Our commercial agent Norman Maslov publishes an annual promo book, and this year we are honored to have our work on the cover. In keeping with his tradition, the image must feature a hat (often a fedora which is his signature accessory). The resulting image must read as two strong verticals, as well as a strong horizontal. In other words, the front of the book features the right side of the image, the back is the left side, and when opened and laid flat, the whole image can be viewed.
For our piece, Man About Town, we chose to create a dystopic scene that strongly features a large broken statue of a hat being held by a hand that rests neglected in an unkempt field. This felled statue, and the scraggly grass were created in CG and composited into the final image using photoshop.
This posts covers our process for creating the statue – from conceptualization through to compositing. Jason wrote a previous post about the initial creation of the grass and trees. I also wrote a piece about creating a CG monument that will appear in the background of this image. This monument also serves as a tribute to mid-century Brutalist architecture, and Yuri Gagarin, the first man in space.
Step one for hat sculpture – CONCEPTS
I have a love affair with broken and abandoned man-made creations that are slowly becoming reclaimed by nature. For this project I looked to the unofficial Soviet statue graveyard, in Tallinn, Estonia for inspiration. It is a vast collection of enormous statues that have been (unceremoniously) dumped into heaps.
Step two – SCULPTING
We create all of our complicated objects in Zbrush, a powerful 3D sculpting program. Even though we only see one view of the sculpt, we still take the time to model it properly from all angles. This ensures the proportions and perspective will feel correct. Below you will find many views of the hat and hand statue.
After the sculpt is complete, we move on to painting and texturing. But before we can sink our teeth into this enormously fun phase, we must make sure the sculpt has a clean low-polygon model (for processing speed) that matches with a high polygon displacement map (which preserves detail). All of this also must have proper UV’s to make sure the textures lie across the form properly and doesn’t appear stretched – we use a grid to check the UV’s before exporting.
Above: (upper left) low poly model (upper right) UV QC check (lower) high poly sculpt.
Step two – TEXTURING
Once we dial in the shape, scale and datails of our objects, and make sure the technical parameters are dialed in (which honestly, is mind-numbingly boring), we get to plunge into the FUN part of creating and painting the “real-life” surfaces. We use Substance Designer and Substance Painter to create our textures. These two powerful programs allow us to craft our own materials from scratch using photographs and digital painting, as well as the utilization of their vast texture library to create wholly unique surfaces.

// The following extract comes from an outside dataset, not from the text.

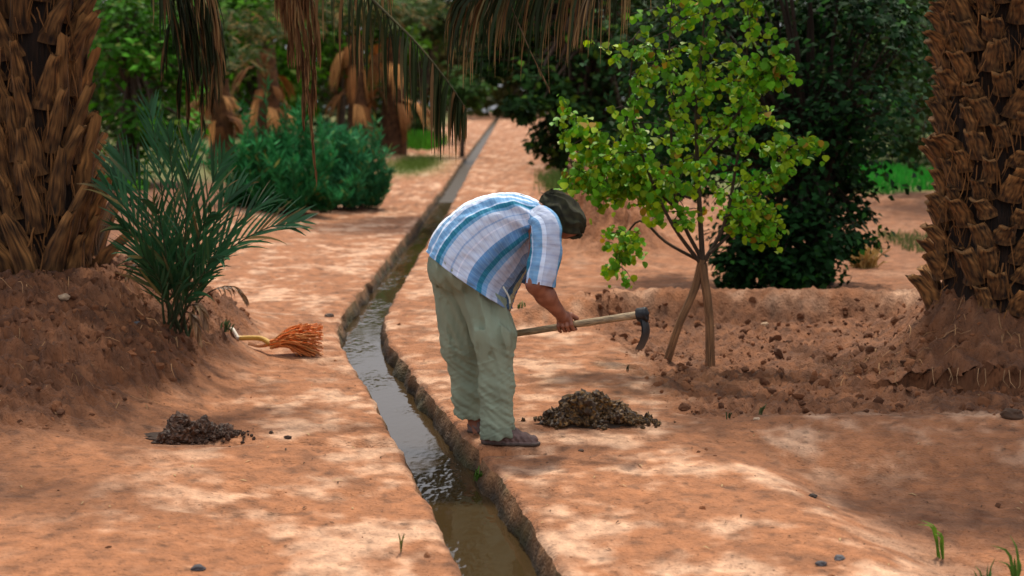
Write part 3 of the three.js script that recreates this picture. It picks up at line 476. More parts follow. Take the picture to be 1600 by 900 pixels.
for (const [k, [px, d, label, clumps, col, yc]] of [
  [200, 27, 'leafy mid green tree behind the young palm, next to the left palm trunk', [[200, 60, 27, 110, 120, 1.5, 2], [230, 200, 27, 90, 75, 1.2, 1.3], [180, 290, 26, 60, 45, 0.9, 0.7], [275, 90, 28, 55, 70, 1.2, 1]], [0.04, 0.15, 0.006]],
  [400, 46, 'bright green leafy tree between the dark hanging fronds and the brown dry bundle', [[390, 40, 46, 90, 90, 1.8, 2.2], [430, 120, 46, 80, 50, 1.4, 1], [330, 90, 46, 60, 80, 1.4, 1.1]], [0.075, 0.22, 0.008]],
  [530, 52, 'dark green leafy tree behind the tan skirted palms', [[520, 40, 52, 90, 85, 2.2, 2], [610, 60, 53, 70, 60, 2, 1.2], [470, 130, 52, 40, 60, 1.6, 1]], [0.06, 0.15, 0.01]],
  [655, 62, 'mid green far tree above the left side of the path', [[650, 25, 62, 70, 55, 2, 1.6], [620, 160, 62, 60, 60, 2, 1.2], [680, -60, 62, 110, 40, 3, 0.8]], [0.06, 0.1, 0.02]],
].entries()) {
  const b = foot(px, d);
  leafTree('leafy_tree', label, 'tree', b, [b.clone().add(V(0, -0.1, 0)), at(px + 5, 170, d), at(px, 60, d)], 0.16, clumps, { seed: 20 + k, subs: 24, leaves: 34, size: 0.007 * d * 0.85, asp: 0.62, sub: 0.32, col, yel: 0.12, yc: [0.1, 0.15, 0.02] });
}
{ // olive, hazy trees at the very end
  for (const [k, [px, d, label, clumps, col]] of [
    [690, 120, 'pale olive distant tree at the end of the canal, left of its axis', [[690, 70, 120, 80, 80, 4, 2], [640, 120, 121, 50, 55, 3, 1.2]], [0.085, 0.07, 0.02]],
    [790, 128, 'pale olive distant tree at the end of the canal, right of its axis', [[790, 60, 128, 90, 80, 4, 2], [830, 140, 127, 70, 50, 3, 1.2]], [0.075, 0.07, 0.018]],
  ].entries()) { const b = foot(px, d); leafTree('olive_tree', label, 'tree', b, [b, at(px, 120, d), at(px, 60, d)], 0.3, clumps, { seed: 40 + k, subs: 30, leaves: 36, size: 0.55, asp: 0.6, sub: 0.35, col, bark: [0.2, 0.14, 0.09] }); }
}
{ // right background behind the right palm
  const b = foot(1500, 24);
  leafTree('leafy_tree', 'mid green tree behind the right palm beyond the field', 'tree', b, [b, at(1500, 150, 24), at(1500, 50, 24)], 0.14, [[1480, 60, 24, 150, 130, 1.6, 2], [1560, 200, 24, 90, 80, 1, 1.1], [1420, 200, 27, 60, 60, 1, 0.8]], { seed: 50, subs: 24, leaves: 36, size: 0.15, asp: 0.62, sub: 0.3, col: [0.03, 0.07, 0.014] });
}
{ // a far wood that closes the view all round the oasis
  const s = new Soup(); seed(61);
  for (let k = 0; k < 900; k++) {
    const a = rr(-1.25, 1.25), far = rr(135, 165), cx = Math.sin(a) * far * (Math.abs(a) > 0.35 ? rr(0.35, 1) : 1), cz = -Math.cos(a) * far, cy = rr(0.5, 12), tone = rr(0.6, 1.4);
    for (let q = 0; q < 34; q++) { const p = V(cx + gauss() * 3, cy + gauss() * 2, cz + gauss() * 3), nor = V(gauss(), 0.6 + gauss() * 0.5, gauss()).normalize(), dir = V(gauss(), gauss(), gauss()).cross(nor).normalize(); s.leaf(p, dir, nor, rr(1, 2), rr(0.7, 1.1), mul3([0.06, 0.068, 0.014], tone * rr(0.7, 1.3))); }
  }
  const m = shade(new THREE.Mesh(s.geo(), greenMat)); m.name = 'far_wood'; m.userData.kind = 'stuff'; tag(m, 'distant olive green wood closing the view at the end of the oasis', 'wood'); scene.add(m);
}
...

Above: the statue was modeled with a combination of these four textures.
Above: Substance Painter screen capture of the materials layered together using masks to paint on/off the desired effects.
Above: Substance Painter allows users to set lights so the surfaces can be pre-viewed. This is critical to determine the scale, quality, sheen and roughness of the material. If you look closely you can see the custom paint brush used to paint the organic moss.
Step three – RENDERING
All of our 3D scenes are built in Maya and rendered using Arnold. Below is the raw, un-retouched render of the hand/hat sculpt, placed into the grassy field. Water has been added inside the hat.
Step four – COMPOSITING
All of the renders are brought into Photoshop where we blend them together with traditional photos, and a few more gallons of digital paint.
We are always keen to add many the subtle details, and for this hat statue, we wanted it to feel aged and ‘settled’ into the environment. This involved not just a physical patina, but also the backstory of who and what we imagined had interacted with the sculpture. In this case we visualized a wide variety of urban explorers and taggers had passed by and left their mark. For authenticity we drew inspiration from real graffiti we’ve collected around the globe. We (loosely) translated our name “Ransom & Mitchell” to be used as a humorous, double entendre tag (выкуп +Митчелл) and we also used the phrase uttered by Yuri Gagarin when he blasted off into space, “Погнали!!,” (Let’s Go!).
Below is the retouched render of the statue that has been digitally painted, distressed and embellished with our graffiti.
We will be posting more about how the image was composited together with our vast library of fauna and flora.